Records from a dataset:
● ● ● ●
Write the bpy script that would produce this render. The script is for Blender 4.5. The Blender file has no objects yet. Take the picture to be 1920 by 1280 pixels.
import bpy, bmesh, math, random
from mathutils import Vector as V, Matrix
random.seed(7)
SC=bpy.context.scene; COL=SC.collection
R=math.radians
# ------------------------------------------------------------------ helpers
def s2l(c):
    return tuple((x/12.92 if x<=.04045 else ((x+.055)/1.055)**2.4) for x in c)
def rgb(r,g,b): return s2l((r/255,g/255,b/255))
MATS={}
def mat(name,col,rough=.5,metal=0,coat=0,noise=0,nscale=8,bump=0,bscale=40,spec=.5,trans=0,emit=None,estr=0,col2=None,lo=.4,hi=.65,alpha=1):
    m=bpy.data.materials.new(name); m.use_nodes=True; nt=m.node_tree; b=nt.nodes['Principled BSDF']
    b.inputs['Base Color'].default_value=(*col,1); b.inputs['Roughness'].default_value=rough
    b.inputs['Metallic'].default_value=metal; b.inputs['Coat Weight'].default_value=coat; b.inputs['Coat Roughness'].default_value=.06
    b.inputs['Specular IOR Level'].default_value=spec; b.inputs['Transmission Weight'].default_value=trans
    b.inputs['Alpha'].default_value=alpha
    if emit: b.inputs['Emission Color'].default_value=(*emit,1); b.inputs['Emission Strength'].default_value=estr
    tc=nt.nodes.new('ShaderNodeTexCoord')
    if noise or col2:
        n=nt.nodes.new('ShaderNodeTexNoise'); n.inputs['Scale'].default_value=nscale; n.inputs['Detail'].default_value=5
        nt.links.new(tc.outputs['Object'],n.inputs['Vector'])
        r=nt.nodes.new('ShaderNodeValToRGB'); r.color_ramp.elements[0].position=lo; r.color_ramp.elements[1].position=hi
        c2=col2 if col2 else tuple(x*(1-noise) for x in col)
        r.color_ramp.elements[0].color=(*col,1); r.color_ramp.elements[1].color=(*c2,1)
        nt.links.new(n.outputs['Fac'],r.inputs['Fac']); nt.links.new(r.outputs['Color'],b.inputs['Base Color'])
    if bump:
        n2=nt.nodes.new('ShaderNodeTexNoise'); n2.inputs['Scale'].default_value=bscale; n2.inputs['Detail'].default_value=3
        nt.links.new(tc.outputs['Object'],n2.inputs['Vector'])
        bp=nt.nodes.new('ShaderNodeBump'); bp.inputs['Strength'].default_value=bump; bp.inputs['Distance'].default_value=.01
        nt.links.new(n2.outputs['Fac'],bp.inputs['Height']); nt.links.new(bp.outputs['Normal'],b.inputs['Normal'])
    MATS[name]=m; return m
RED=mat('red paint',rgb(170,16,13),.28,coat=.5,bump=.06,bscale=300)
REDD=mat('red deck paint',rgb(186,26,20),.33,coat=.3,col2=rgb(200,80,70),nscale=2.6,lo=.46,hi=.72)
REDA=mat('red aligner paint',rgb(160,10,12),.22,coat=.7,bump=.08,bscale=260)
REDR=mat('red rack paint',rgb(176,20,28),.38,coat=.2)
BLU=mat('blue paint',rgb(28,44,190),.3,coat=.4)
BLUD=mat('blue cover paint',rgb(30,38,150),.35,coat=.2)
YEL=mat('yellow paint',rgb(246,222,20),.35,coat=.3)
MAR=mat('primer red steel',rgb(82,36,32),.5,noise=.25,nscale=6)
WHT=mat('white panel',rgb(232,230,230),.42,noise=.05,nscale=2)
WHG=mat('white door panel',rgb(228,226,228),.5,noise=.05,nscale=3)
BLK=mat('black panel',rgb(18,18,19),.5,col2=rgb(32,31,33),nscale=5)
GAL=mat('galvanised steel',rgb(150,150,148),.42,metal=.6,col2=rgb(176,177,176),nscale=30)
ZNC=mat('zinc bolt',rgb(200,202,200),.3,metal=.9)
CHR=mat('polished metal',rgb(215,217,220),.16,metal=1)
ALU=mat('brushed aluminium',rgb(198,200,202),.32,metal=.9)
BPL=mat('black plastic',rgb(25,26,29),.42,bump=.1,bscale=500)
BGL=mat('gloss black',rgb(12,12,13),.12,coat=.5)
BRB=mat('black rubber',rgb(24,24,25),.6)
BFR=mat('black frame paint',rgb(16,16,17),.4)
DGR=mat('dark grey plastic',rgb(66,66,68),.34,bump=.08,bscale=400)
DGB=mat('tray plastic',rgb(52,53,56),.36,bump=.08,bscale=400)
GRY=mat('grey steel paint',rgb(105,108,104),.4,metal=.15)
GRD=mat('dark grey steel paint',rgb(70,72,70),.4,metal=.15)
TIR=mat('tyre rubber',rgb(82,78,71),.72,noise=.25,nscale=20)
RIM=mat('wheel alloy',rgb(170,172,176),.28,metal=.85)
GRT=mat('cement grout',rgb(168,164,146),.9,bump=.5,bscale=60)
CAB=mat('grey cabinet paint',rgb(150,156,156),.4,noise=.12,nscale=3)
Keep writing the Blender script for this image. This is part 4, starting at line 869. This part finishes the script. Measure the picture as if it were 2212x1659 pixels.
● ● ● ●
→ **Your task**: Output the entries exactly.

→ **Result of the exercise**:
Write the bpy script that would produce this render. The script is for Blender 4.5. The Blender file has no objects yet. Take the picture to be 1920 by 1280 pixels.
import bpy, bmesh, math, random
from mathutils import Vector as V, Matrix
random.seed(7)
SC=bpy.context.scene; COL=SC.collection
R=math.radians
# ------------------------------------------------------------------ helpers
def s2l(c):
    return tuple((x/12.92 if x<=.04045 else ((x+.055)/1.055)**2.4) for x in c)
def rgb(r,g,b): return s2l((r/255,g/255,b/255))
MATS={}
def mat(name,col,rough=.5,metal=0,coat=0,noise=0,nscale=8,bump=0,bscale=40,spec=.5,trans=0,emit=None,estr=0,col2=None,lo=.4,hi=.65,alpha=1):
    m=bpy.data.materials.new(name); m.use_nodes=True; nt=m.node_tree; b=nt.nodes['Principled BSDF']
    b.inputs['Base Color'].default_value=(*col,1); b.inputs['Roughness'].default_value=rough
    b.inputs['Metallic'].default_value=metal; b.inputs['Coat Weight'].default_value=coat; b.inputs['Coat Roughness'].default_value=.06
    b.inputs['Specular IOR Level'].default_value=spec; b.inputs['Transmission Weight'].default_value=trans
    b.inputs['Alpha'].default_value=alpha
    if emit: b.inputs['Emission Color'].default_value=(*emit,1); b.inputs['Emission Strength'].default_value=estr
    tc=nt.nodes.new('ShaderNodeTexCoord')
    if noise or col2:
        n=nt.nodes.new('ShaderNodeTexNoise'); n.inputs['Scale'].default_value=nscale; n.inputs['Detail'].default_value=5
        nt.links.new(tc.outputs['Object'],n.inputs['Vector'])
        r=nt.nodes.new('ShaderNodeValToRGB'); r.color_ramp.elements[0].position=lo; r.color_ramp.elements[1].position=hi
        c2=col2 if col2 else tuple(x*(1-noise) for x in col)
        r.color_ramp.elements[0].color=(*col,1); r.color_ramp.elements[1].color=(*c2,1)
        nt.links.new(n.outputs['Fac'],r.inputs['Fac']); nt.links.new(r.outputs['Color'],b.inputs['Base Color'])
    if bump:
        n2=nt.nodes.new('ShaderNodeTexNoise'); n2.inputs['Scale'].default_value=bscale; n2.inputs['Detail'].default_value=3
        nt.links.new(tc.outputs['Object'],n2.inputs['Vector'])
        bp=nt.nodes.new('ShaderNodeBump'); bp.inputs['Strength'].default_value=bump; bp.inputs['Distance'].default_value=.01
        nt.links.new(n2.outputs['Fac'],bp.inputs['Height']); nt.links.new(bp.outputs['Normal'],b.inputs['Normal'])
    MATS[name]=m; return m
RED=mat('red paint',rgb(170,16,13),.28,coat=.5,bump=.06,bscale=300)
REDD=mat('red deck paint',rgb(186,26,20),.33,coat=.3,col2=rgb(200,80,70),nscale=2.6,lo=.46,hi=.72)
REDA=mat('red aligner paint',rgb(160,10,12),.22,coat=.7,bump=.08,bscale=260)
REDR=mat('red rack paint',rgb(176,20,28),.38,coat=.2)
BLU=mat('blue paint',rgb(28,44,190),.3,coat=.4)
BLUD=mat('blue cover paint',rgb(30,38,150),.35,coat=.2)
YEL=mat('yellow paint',rgb(246,222,20),.35,coat=.3)
MAR=mat('primer red steel',rgb(82,36,32),.5,noise=.25,nscale=6)
WHT=mat('white panel',rgb(232,230,230),.42,noise=.05,nscale=2)
WHG=mat('white door panel',rgb(228,226,228),.5,noise=.05,nscale=3)
BLK=mat('black panel',rgb(18,18,19),.5,col2=rgb(32,31,33),nscale=5)
GAL=mat('galvanised steel',rgb(150,150,148),.42,metal=.6,col2=rgb(176,177,176),nscale=30)
ZNC=mat('zinc bolt',rgb(200,202,200),.3,metal=.9)
CHR=mat('polished metal',rgb(215,217,220),.16,metal=1)
ALU=mat('brushed aluminium',rgb(198,200,202),.32,metal=.9)
BPL=mat('black plastic',rgb(25,26,29),.42,bump=.1,bscale=500)
BGL=mat('gloss black',rgb(12,12,13),.12,coat=.5)
BRB=mat('black rubber',rgb(24,24,25),.6)
BFR=mat('black frame paint',rgb(16,16,17),.4)
DGR=mat('dark grey plastic',rgb(66,66,68),.34,bump=.08,bscale=400)
DGB=mat('tray plastic',rgb(52,53,56),.36,bump=.08,bscale=400)
GRY=mat('grey steel paint',rgb(105,108,104),.4,metal=.15)
GRD=mat('dark grey steel paint',rgb(70,72,70),.4,metal=.15)
TIR=mat('tyre rubber',rgb(82,78,71),.72,noise=.25,nscale=20)
RIM=mat('wheel alloy',rgb(170,172,176),.28,metal=.85)
GRT=mat('cement grout',rgb(168,164,146),.9,bump=.5,bscale=60)
CAB=mat('grey cabinet paint',rgb(150,156,156),.4,noise=.12,nscale=3)
Keep writing the Blender script for this image. This is part 4, starting at line 869. This part finishes the script. Measure the picture as if it were 2212x1659 pixels.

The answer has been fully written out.